【コラム】「偽物の平和」に酔いしれるな

 米国のマイク・ポンペオ国務長官が7日に北朝鮮を去ってすぐに出された北朝鮮による過激な声明を耳にした時、あるツイートが脳裏をよぎった。ドナルド・トランプ大統領が6月12日に行われたシンガポールでの米朝首脳会談後にアップした「これ以上、北朝鮮の核脅威は存在しない」という宣言だ。交渉の達人を自負するトランプ大統領は、観心法(内心の本性をよく観察する方法)にでも精通しているかのように、会談直前には「会って5秒後に『良いことが起こるかどうか』直感で分かる」と話した。
  しかし、今回の訪朝会談で北朝鮮は「約束」だけの非核化までを多くの段階に分け、毎回補償を受けようといった以前の戦術と同様の態度を見せた。また、トランプ大統領が明らかにした「線が太く(in broad strokes)大きく描く」スタイルが、ディテールの前にどれだけ虚しく、首脳会談で曖昧な合意文が残した空欄を満たすのがどれだけ難しいことなのかも物語っている。
  テレビで売れっ子だったトランプ大統領は2007年に「もっともらしい言葉を語り、飛行機から降りてきては手を振って、独裁者と一緒に座り、また手を振っては飛行機に乗り込むといった、何事も起こらないイベントよりは、交渉家が必要だ」と説明した。
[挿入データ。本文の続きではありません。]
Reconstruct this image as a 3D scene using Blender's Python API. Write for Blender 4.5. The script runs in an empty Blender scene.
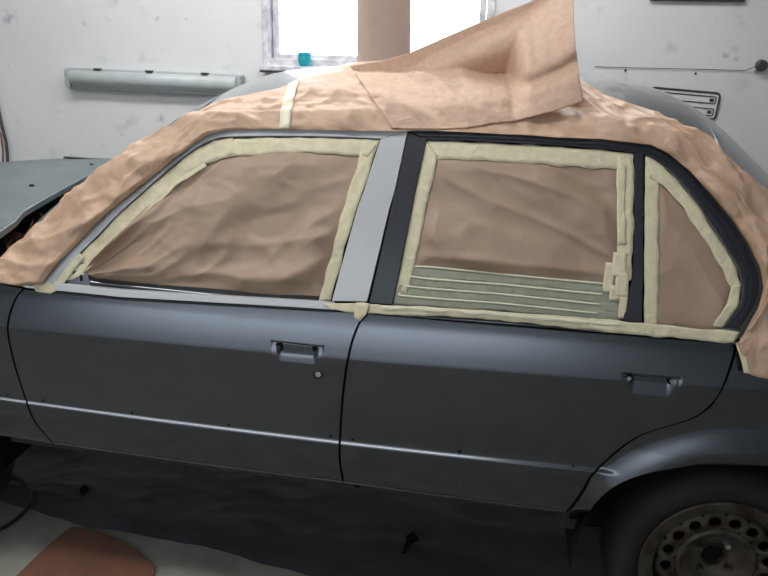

  実業家のトランプ大統領の交渉履歴について研究した多くの米国の専門家は「彼は線が太いスタイルのため、何度か失敗を経験している」と分析する。トランプ大統領がディール(deal)に成功したのは、ニューヨーク市のグランド・ハイアット・ホテルを買収して改造し、トランプ・タワーを建てたときのように多くの不動産業者、賃貸人、ニューヨーク市の関連部署、周辺の建物の、まるでパズルのように絡み合った利害関係を自ら担当して一つ一つ解決していったときだという。その後、トランプ大統領が書籍やトークショーで名を上げたことで、「大きな絵」を描いた航空事業、プロフットボール球団の運営、カジノなどは全て頓挫した。そして、この過程でトランプ大統領は、多くの映画の背景になったニューヨーク市のマンハッタン・ホテルを、呼び値の最高値より6000万ドル(約67億円)も高く購入している。トランプ大統領は「非経済的なディール(取引)だったが、このホテルは必ず買わなければならないモナリザのような傑作品」と話した。